7. Vertical mill according to the one or more of the preceding claims, characterized
in that the grinding chamber comprises an expansion volume equal to 5.5% of the total
volume of the chamber.
8. Vertical mill according to one or more of the preceding claims, characterized in
that the spacers (42) interposed between the impellers (41) of the rotor (31) have
a substantially sinusoidal active profile (42A) with a central peak and two lateral
saddles connecting to each of two consecutive impellers (41); the radial dimensions
of said spacers being chosen so that the contribution thereof in terms of centrifugal
aceleration is 20÷25% smaller than that of the impellers.
9. Vertical mill according to one or more of the preceding claims, characterized in
that at least said impellers and said spacers of the rotor are of material known under
the trade-name "Nylon".
10. Vertical mill according to one or more of the precedign claims, characterized
in that the grinding chamber (12) is delimited in a casing (2) comprising an inner
wall (13) and an outer skin (13A) forming an interspace (14) in which, by means of
a helical partition, there is defined a corresponding helical path (16) for a cooling
fluid.
11. Vertical mill according to the preceding claim, characterized in that said casing
(2) is downwardly closed by a bottom (3) provided with a cooling interspace (4).

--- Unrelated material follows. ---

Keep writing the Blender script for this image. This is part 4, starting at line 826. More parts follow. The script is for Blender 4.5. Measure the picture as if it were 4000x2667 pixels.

12. Vertical mill according to one or more of the precedign claims, characterized
in that said grinding chamber (12) upwardly ends with a discharge section (U) comprising
a static part and a rotating part, in that the static part comprises a lid (23), connected
to the casing delimiting the grinding chamber (12), in which there is accommodated
a static truncated-cone segment (26) bearing the seats (27) of the sealing rings (27A)
for the rotor shaft (40) and the connection (29) for the discharge of the treated
product; said static segment (26) being encircled by a cooling chamber (28); and in
that the rotating part is constituted by a blade impeller (30) keyed on the rotor
shaft (40) and contained in the cavity of said truncated-cone static segment (26).